Annnouncements:

Each semester we host one to two visitors. This semester's visitors are still to be determined. Check the list of previous visitors.

Class schedule: the page will be regularly updated. Check it out regularly for announcements of required/recommended reading material, homework, etc.


General Information

Prereq: CSCE235, Discrete Structures (exceptionally this year).

Course description: Constraint satisfaction has emerged as a powerful approach to articulate and solve many problems in computer science, engineering, and management.  It is now the basis for new programming languages and innovative commercial systems for production scheduling, product configuration, personnel planning and timetabling, etc.  The course will review the foundations of constraint satisfaction and the basic mechanisms for constraint propagation.  It will cover aspects of modeling and representation, and will examine islands of tractability and methods for theoretical and empirical evaluation of problem `difficulty.'  If time permits, we will examine new methods for decomposition and symmetry identification, designed to overcome the complexity barrier and to support interactions with users.

Lectures: Monday, Wednesday, Friday from 2:30 p.m. to 3:20 p.m.
Location: Avery Hall, Room 111.

Make-up Class/Recitation: Monday from 5:00 p.m. to 5:50 p.m.
Location: Avery Hall, Room 111 (moved from AvH 20).

Instructor:   Prof.  Berthe Y. Choueiry
      Office location: Room 360, Avery Hall,
      choueiry AT cse.unl.edu, tel: (402)472-5444.
      Office hours: Wednesday/Friday 3:30-4:30 p.m. or by appointment.

Volunteer GTA's & Office Hours:

Mr. Shant Karakashian
shantk@cse.unl.edu
Office hours held in Student Resource Center.
Hours: Thursday 9:00 a.m. -- 11:00 a.m.
Also by appointment

Mr. Robert Woodward
rwoodwar@cse.unl.edu
Office hours held in Student Resource Center.
Hours: Thursday 5:00 p.m. -- 6:00 p.m. & Friday 9:00 a.m. -- 10:00 a.m.
Also by appointment

Textbook:
"Constraint Processing" by Rina Dechter, 1st edition. The textbook will not be followed sequentially, but should be used for reference.

For quick response, email cse421@cse.unl.edu.  Your message will be forwarded to both TA and instructor.

Important note:We do not have a GTA allocated to this class. We may have a UTA (undergraduate TA) with likely little experience in the subject matter and who will mainly help with administrative matters. The two GTA's are volunteers: it is best to talk to them during their office hours. Please send all questions to cse421 AT cse.unl.edu for a quick response.
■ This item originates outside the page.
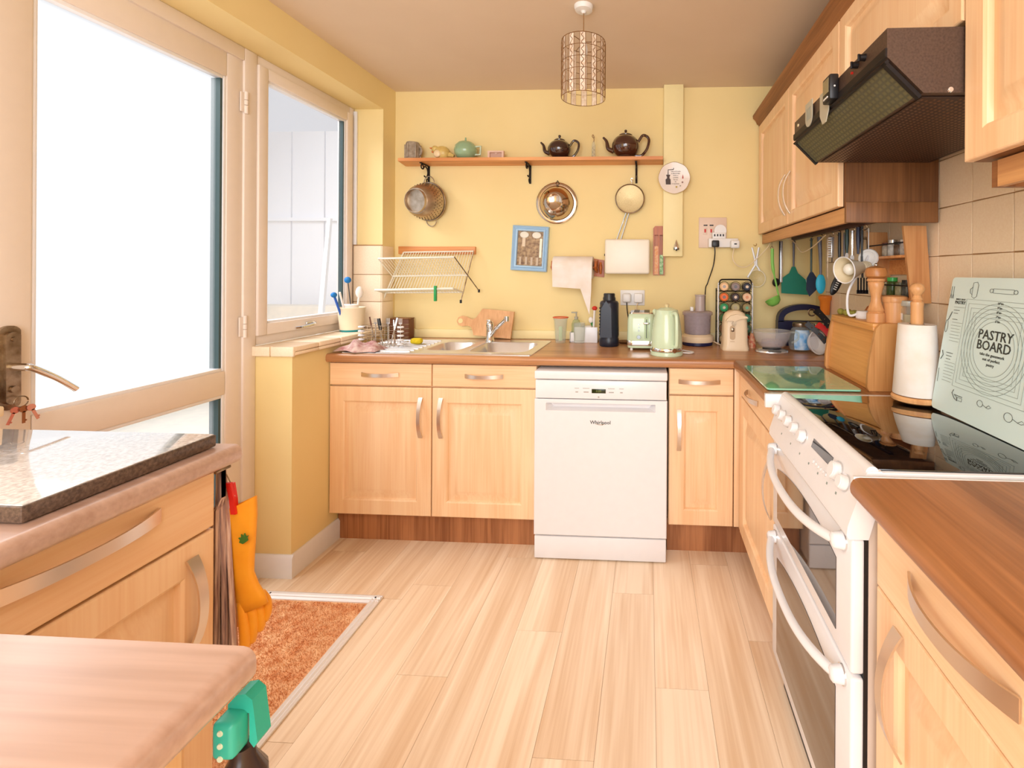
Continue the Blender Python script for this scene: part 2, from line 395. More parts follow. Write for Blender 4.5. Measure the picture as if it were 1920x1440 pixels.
m = M(); m.prism([(.022*math.cos(a)*1.0, (.09 if math.sin(a) > 0 else -.09)+.02*math.sin(a)) for a in [2*PI*i/20 for i in range(20)]], (XW-.004, hy, pc.z), Y, Z, X*.010)
m.prism([(.015*math.cos(a), (.08 if math.sin(a) > 0 else -.08)+.014*math.sin(a)) for a in [2*PI*i/20 for i in range(20)]], (XW+.004, hy, pc.z), Y, Z, X*.012)
m.build('handle_plate', OLDST, dr)
h0 = on(22, 690, 'x', XW+.03); h1 = on(60, 690, 'x', XW+.06); h2 = on(142, 729, 'x', XW+.055)
m = M(); m.cyl((XW+.01, hy, h0.z), (XW+.058, hy, h0.z), .010); m.tube(spline([(XW+.055, hy-.004, h0.z), (XW+.062, h1.y, h1.z), tuple((h1+h2)/2+Vector((.004, 0, .003))), h2], 6), .008, 10, rs=None)
m.build('lever_handle', CHROME, dr)
M().cyl((XW+.008, hy, pc.z-.055), (XW+.022, hy, pc.z-.055), .009).cyl((XW+.008, hy, pc.z+.075), (XW+.02, hy, pc.z+.075), .006).build('key_cylinder', OLDST, dr)
kg = thing('key_bunch', 'small bunch of keys hanging from the lock of the glazed door', 'keys', (XW+.03, hy, pc.z-.12))
M().tube(arc((XW+.03, hy+.005, pc.z-.088), .014, 0, 350, 16, Y, Z), .0016).build('key_ring', OLDST, kg)
for k, (dy, cc) in enumerate(((-.004, (206, 128, 110)), (.008, (150, 96, 60)), (.018, (214, 150, 130)))):
    m = M(Matrix.Translation((XW+.03+k*.003, hy+dy, pc.z-.1)) @ Matrix.Rotation(.4*(k-1), 4, 'X'))
    m.lathe([(.009, -.001), (.009, .001)], (0, 0, -.008), 14, 'x').box(-.001, .001, -.003, .003, -.045, -.014).box(-.001, .001, .002, .006, -.04, -.036)
    m.build('key', mat('key_metal_%d' % k, cc, .35, .7), kg)
fb = on(5, 775, 'x', XW+.07)
M().box(XW+.045, XW+.06, fb.y-.05, fb.y+.012, fb.z-.012, fb.z+.016, .006).build('key_fob', CREAM, kg)
# outside: a pale roofed lean-to seen dimly through the clear window
gw = mat('outdoor_white', (250, 250, 252), .6); gb = mat('outdoor_blue', (200, 225, 245), .6); gs = mat('outdoor_stone', (236, 224, 206), .9, c2=(222, 214, 200), scale=12)
ow = thing('garden_screen', 'white corrugated screen standing outside the clear window', 'screen', (-3.2, 4.2, 0))
for k in range(9):
    M().box(-5.2+k*.42, -4.8+k*.42, 5.6, 5.63, 0, 3.0).build('sheet', gw, ow)
M().box(-5.3, -1.9, 5.55, 5.60, 1.9, 1.94).build('rail', gw, ow)
M().box(-6, -1.92, 1.0, 7, -.25, -.2).build('garden_ground', gs, kind='structure')
M().box(-4.5, -2.2, 5.1, 5.35, -.2, .9, .02).build('garden_wall', gs, label='low pale stone wall outside beyond the window', cat='wall')
m = M(); m.loft([[(-2.98, 4.0, -.2), (-2.93, 4.0, -.2), (-2.93, 4.04, -.2), (-2.98, 4.04, -.2)], [(-2.80, 4.0, 1.75), (-2.77, 4.0, 1.75), (-2.77, 4.03, 1.75), (-2.80, 4.03, 1.75)]])
m.build('parasol_pole', gw, label='closed white garden pole outside the window', cat='pole')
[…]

Topics include but are not restricted to:

  • Properties, computational complexity, and practical importance.
  • Global and local consistency: algorithms, properties and computational complexity.
  • Islands of tractability for minimality and global consistency.
  • Intelligent backtracking.
  • Look-ahead techniques.
  • Ordering heuristics.
  • Theoretical and empirical comparison of hybrid search algorithms.
  • Phase transition.
  • Modeling and reduction methods between representations.
  • If time permits: Decomposition. Symmetries and their approximations. Temporal constraint networks. Stochastic search. Reformulation and abstraction. Dynamic/conditional Constraint Satisfaction (CSP). Constrained Optimization Problem (COP).
  • Other, depending on class interests.

Support:

  • Rina Dechter, Constraint Processing, 2003, Morgan Kauffmann.  Available from bookstore.
  • Edward Tsang, Foundations of Constraint Satisfaction. Available from instructor and on reserve at the Math Library in Avery.
  • Technical papers given by instructor or available from the Electronic Reserve at the Love Library.